──────── DATASET CONTENT ────────

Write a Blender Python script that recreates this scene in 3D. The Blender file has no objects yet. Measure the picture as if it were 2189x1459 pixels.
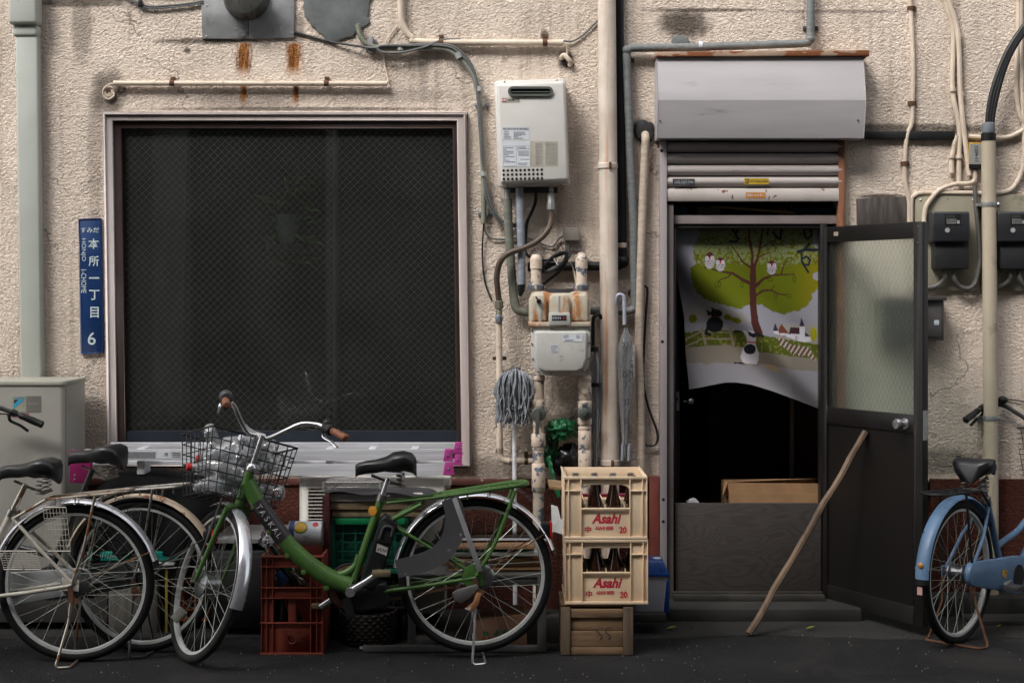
import bpy, bmesh, math, random
import numpy as np
from mathutils import Vector, Matrix, noise
random.seed(7)
scene = bpy.context.scene
COL = scene.collection
R_ = math.radians
# ---------------------------------------------------------------- camera
F, D, H, CX, HY = 3336.0, 8.0, 1.6, 1094.5, 637.0     # focal length (px of a 2189 px frame), distance, eye height
cam = bpy.data.cameras.new('camera'); cam_o = bpy.data.objects.new('camera', cam); COL.objects.link(cam_o)
cam_o.location = (0, -D, H); cam_o.rotation_euler = (R_(90), 0, 0)
cam.sensor_width = 36; cam.lens = F/2189*36; cam.shift_y = -(729.5-HY)/2189
cam.clip_start = .1; cam.clip_end = 2000
scene.camera = cam_o
# ---------------------------------------------------------------- sky, sun, exposure (overcast)
SUN_EL, SUN_AZ = 45, -38            # degrees; azimuth from the street side (-Y), negative = towards the left
sd = Vector((math.cos(R_(SUN_EL))*math.sin(R_(SUN_AZ)), -math.cos(R_(SUN_EL))*math.cos(R_(SUN_AZ)), math.sin(R_(SUN_EL))))
world = bpy.data.worlds.new('World'); scene.world = world; world.use_nodes = True
nt = world.node_tree; nt.nodes.clear()
sky = nt.nodes.new('ShaderNodeTexSky'); sky.sky_type = 'NISHITA'; sky.sun_disc = False
sky.sun_elevation = R_(SUN_EL); sky.sun_rotation = math.atan2(sd.x, sd.y)
sky.dust_density = 4.0; sky.air_density = 1.2
hsv = nt.nodes.new('ShaderNodeHueSaturation'); hsv.inputs['Saturation'].default_value = .16
bg = nt.nodes.new('ShaderNodeBackground'); bg.inputs['Strength'].default_value = .15
wo = nt.nodes.new('ShaderNodeOutputWorld')
nt.links.new(sky.outputs[0], hsv.inputs['Color']); nt.links.new(hsv.outputs[0], bg.inputs[0]); nt.links.new(bg.outputs[0], wo.inputs[0])
sun = bpy.data.lights.new('sun', 'SUN'); sun.energy = 1.35; sun.angle = R_(22); sun.color = (1, .955, .9)
sun_o = bpy.data.objects.new('sun', sun); COL.objects.link(sun_o); sun_o.location = (-3, -6, 9)
sun_o.rotation_euler = sd.to_track_quat('Z', 'Y').to_euler()
vs = scene.view_settings; vs.view_transform = 'Standard'; vs.look = 'None'; vs.exposure = 1.2; vs.gamma = 1; vs.use_curve_mapping = False
scene.cycles.max_bounces = 10; scene.cycles.transparent_max_bounces = 24
# ---------------------------------------------------------------- helpers
def X(px, d=0): return (px-CX)/F*(D-d)
def Z(py, d=0): return H-(py-HY)/F*(D-d)
def P(px, py, d=0): return Vector((X(px, d), -d, Z(py, d)))
def S(n, d=0): return n/F*(D-d)
def C(r, g, b):
    f = lambda c: (c/255/12.92 if c/255 <= .04045 else ((c/255+.055)/1.055)**2.4)
    return (f(r), f(g), f(b))
MATS = {}
class NT:
    """small wrapper that makes node graphs short to write"""
    def __init__(s, m): s.t = m.node_tree; s.n = s.t.nodes; s.l = s.t.links
    def new(s, kind, **kw):
        n = s.n.new(kind)
        for k, v in kw.items(): setattr(n, k, v)
        return n
    def set(s, sock, v):
        if hasattr(v, 'is_linked') or hasattr(v, 'links'): s.l.new(v, sock)
        else: sock.default_value = v
    def math(s, op, a, b=0.0, c=None, clamp=False):
        n = s.new('ShaderNodeMath', operation=op); n.use_clamp = clamp
        s.set(n.inputs[0], a); s.set(n.inputs[1], b)
        if c is not None: s.set(n.inputs[2], c)
        return n.outputs[0]
    def noise(s, co, scale, detail=4, rough=.55, dist=0):
        n = s.new('ShaderNodeTexNoise'); s.l.new(co, n.inputs['Vector']); n.inputs['Scale'].default_value = scale
        n.inputs['Detail'].default_value = detail; n.inputs['Roughness'].default_value = rough; n.inputs['Distortion'].default_value = dist
        return n.outputs['Fac']
    def ramp(s, v, a, b, lo=0.0, hi=1.0, smooth=True):
        n = s.new('ShaderNodeMapRange'); n.interpolation_type = 'SMOOTHSTEP' if smooth else 'LINEAR'; n.clamp = True
        s.set(n.inputs['Value'], v); n.inputs['From Min'].default_value = a; n.inputs['From Max'].default_value = b
        n.inputs['To Min'].default_value = lo; n.inputs['To Max'].default_value = hi
        return n.outputs['Result']
    def mix(s, f, a, b):
        n = s.new('ShaderNodeMix', data_type='RGBA')
        s.set(n.inputs[0], f)
        for k, v in ((6, a), (7, b)):
            if isinstance(v, tuple): n.inputs[k].default_value = (*v[:3], 1)
            else: s.l.new(v, n.inputs[k])
        return n.outputs[2]
    def scaled(s, co, sx, sy, sz):
        n = s.new('ShaderNodeVectorMath', operation='MULTIPLY'); s.l.new(co, n.inputs[0]); n.inputs[1].default_value = (sx, sy, sz)
        return n.outputs[0]
    def bump(s, h, strength, dist=.002):
        n = s.new('ShaderNodeBump'); n.inputs['Strength'].default_value = strength; n.inputs['Distance'].default_value = dist
        s.l.new(h, n.inputs['Height']); return n.outputs[0]
def newmat(name):
    m = bpy.data.materials.new(name); m.use_nodes = True; g = NT(m)
    b = m.node_tree.nodes['Principled BSDF']; return m, g, b
def coords(g, rand=True):
    tc = g.new('ShaderNodeTexCoord')
    if not rand: return tc.outputs['Object']
    oi = g.new('ShaderNodeObjectInfo'); v = g.new('ShaderNodeVectorMath', operation='ADD'); m = g.math('MULTIPLY', oi.outputs['Random'], 17.0)
    g.l.new(tc.outputs['Object'], v.inputs[0]); g.l.new(m, v.inputs[1]); return v.outputs[0]
def M(name, col, rough=.55, metal=0.0, var=.14, vs=9, bump=0.0, bs=90, dirt=None, chip=None, stretch=None, spec=.5, coat=0, ramp=None):
    """plain worn material: base colour with noise, optional dirt (col, amount, scale) and chips/rust (col, amount, scale)"""
    if name in MATS: return MATS[name]
    m, g, b = newmat(name); co = coords(g)
    if stretch: co = g.scaled(co, *stretch)
    n1 = g.noise(co, vs, 5)
    lo = tuple(c*(1-var) for c in col); hi = tuple(min(1, c*(1+var)) for c in col)
    out = g.mix(g.ramp(n1, .3, .7), lo, hi)
    rg = g.math('ADD', g.math('MULTIPLY', n1, .25), rough-.125)
    if dirt:
        d = g.ramp(g.noise(co, dirt[2], 6, .65), .75-dirt[1]*.5, .85-dirt[1]*.3)
        out = g.mix(g.math('MULTIPLY', d, .8), out, dirt[0])
    if chip:
        k = g.ramp(g.noise(co, chip[2], 7, .6), .72-chip[1]*.4, .745-chip[1]*.4)
        out = g.mix(k, out, chip[0]); rg = g.math('ADD', rg, g.math('MULTIPLY', k, .2))
        if metal: b.inputs['Metallic'].default_value = metal; g.l.new(g.math('MULTIPLY', g.math('SUBTRACT', 1.0, k), metal), b.inputs['Metallic'])
    elif metal: b.inputs['Metallic'].default_value = metal
    g.l.new(out, b.inputs['Base Color']); g.l.new(rg, b.inputs['Roughness']); b.inputs['Specular IOR Level'].default_value = spec
    if coat: b.inputs['Coat Weight'].default_value = coat; b.inputs['Coat Roughness'].default_value = .15
    if bump: g.l.new(g.bump(g.noise(co, bs, 4), bump), b.inputs['Normal'])
    MATS[name] = m; return m
def clearmat(name, tint=(1, 1, 1), gloss=.25, rough=.12, bump=0.0, bs=30, pale_film=0.0, dcol=None):
    """thin clear plastic or glass: transparent film with a reflecting skin"""
    if name in MATS: return MATS[name]
    m, g, b = newmat(name); g.n.remove(b); out = g.n['Material Output']
    t = g.new('ShaderNodeBsdfTransparent'); t.inputs[0].default_value = (*tint, 1)
    r = g.new('ShaderNodeBsdfGlossy'); r.inputs['Roughness'].default_value = rough
    f = g.new('ShaderNodeFresnel'); f.inputs['IOR'].default_value = 1.45
    mx = g.new('ShaderNodeMixShader'); g.l.new(g.math('ADD', f.outputs[0], gloss-.04, clamp=True), mx.inputs[0])
    g.l.new(t.outputs[0], mx.inputs[1]); g.l.new(r.outputs[0], mx.inputs[2]); g.l.new(mx.outputs[0], out.inputs[0])
    if pale_film:  # mixes an uneven pale diffuse film over the clear skin
        df = g.new('ShaderNodeBsdfDiffuse'); df.inputs[0].default_value = (*(dcol or (.5, .49, .46)), 1); m2 = g.new('ShaderNodeMixShader')
        g.l.new(g.math('MULTIPLY', g.ramp(g.noise(coords(g), 2.5, 5), .2, .8, .5, 1.4), pale_film), m2.inputs[0]); g.l.new(mx.outputs[0], m2.inputs[1]); g.l.new(df.outputs[0], m2.inputs[2]); g.l.new(m2.outputs[0], out.inputs[0])
    if bump:
        nb = g.bump(g.noise(coords(g), bs, 3), bump, .01); g.l.new(nb, r.inputs['Normal']); g.l.new(nb, f.inputs['Normal'])
    MATS[name] = m; return m
WO = {}                       # world origin of every parent whose children are given in world coordinates
def tag(o, label, cat, group=None, kind=None):
    if label: o['label'] = label
    if cat: o['category'] = cat
    if group: o['group'] = group
    if kind: o['kind'] = kind
    return o
def thing(name, label, cat, loc=(0, 0, 0), rotz=0.0, group=None, local=False, rot=None):
    o = bpy.data.objects.new(name, None); COL.objects.link(o); o.empty_display_size = .05
    o.location = loc; o.rotation_euler = rot or (0, 0, rotz)
    WO[o] = Vector((0, 0, 0)) if local else Vector(loc)
    return tag(o, label, cat, group)
def sub(name, parent):
    o = bpy.data.objects.new(name, None); COL.objects.link(o); o.parent = parent; WO[o] = WO[parent]; o.empty_display_size = .03; return o
def catmull(pts, k=6, closed=False):
    pts = [Vector(p) for p in pts]; n = len(pts); out = []
    if n < 3: return pts
    for i in range(n if closed else n-1):
        p0 = pts[(i-1) % n] if closed or i > 0 else pts[0]*2-pts[1]
        p1, p2 = pts[i], pts[(i+1) % n]
        p3 = pts[(i+2) % n] if closed or i+2 < n else pts[-1]*2-pts[-2]
        for j in range(k):
            t = j/k
            out.append(.5*((2*p1)+(p2-p0)*t+(2*p0-5*p1+4*p2-p3)*t*t+(3*p1-p0-3*p2+p3)*t**3))
    if not closed: out.append(pts[-1])
    return out
def rounded(pts, r, k=4):
    """polyline with its corners rounded off"""
    pts = [Vector(p) for p in pts]; out = [pts[0]]
    for i in range(1, len(pts)-1):
        a, b, c = pts[i-1], pts[i], pts[i+1]
        r1 = min(r, (a-b).length*.48, (c-b).length*.48)
        s, e = b+(a-b).normalized()*r1, b+(c-b).normalized()*r1
        for j in range(k+1):
            t = j/k; out.append(s*(1-t)**2+b*2*t*(1-t)+e*t*t)
    out.append(pts[-1]); return out
_font = {}
def glyphs(body, bold=0.0):
    key = (body, bold)
    if key not in _font:
        c = bpy.data.curves.new('lettering', 'FONT'); c.body = body; c.size = 1; c.offset = bold; c.resolution_u = 3
        o = bpy.data.objects.new('lettering', c); COL.objects.link(o); bpy.context.view_layer.update()
        me = bpy.data.meshes.new_from_object(o)
        _font[key] = ([tuple(v.co) for v in me.vertices], [tuple(p.vertices) for p in me.polygons])
        bpy.data.objects.remove(o); bpy.data.curves.remove(c); bpy.data.meshes.remove(me)
    return _font[key]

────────

- PROBLEM DETAILS
Pull every line containing the word "objects" out of the material and copy it.

- RESPONSE
Write a Blender Python script that recreates this scene in 3D. The Blender file has no objects yet. Measure the picture as if it were 2189x1459 pixels.
cam = bpy.data.cameras.new('camera'); cam_o = bpy.data.objects.new('camera', cam); COL.objects.link(cam_o)
sun_o = bpy.data.objects.new('sun', sun); COL.objects.link(sun_o); sun_o.location = (-3, -6, 9)
    o = bpy.data.objects.new(name, None); COL.objects.link(o); o.empty_display_size = .05
    o = bpy.data.objects.new(name, None); COL.objects.link(o); o.parent = parent; WO[o] = WO[parent]; o.empty_display_size = .03; return o
        o = bpy.data.objects.new('lettering', c); COL.objects.link(o); bpy.context.view_layer.update()
        bpy.data.objects.remove(o); bpy.data.curves.remove(c); bpy.data.meshes.remove(me)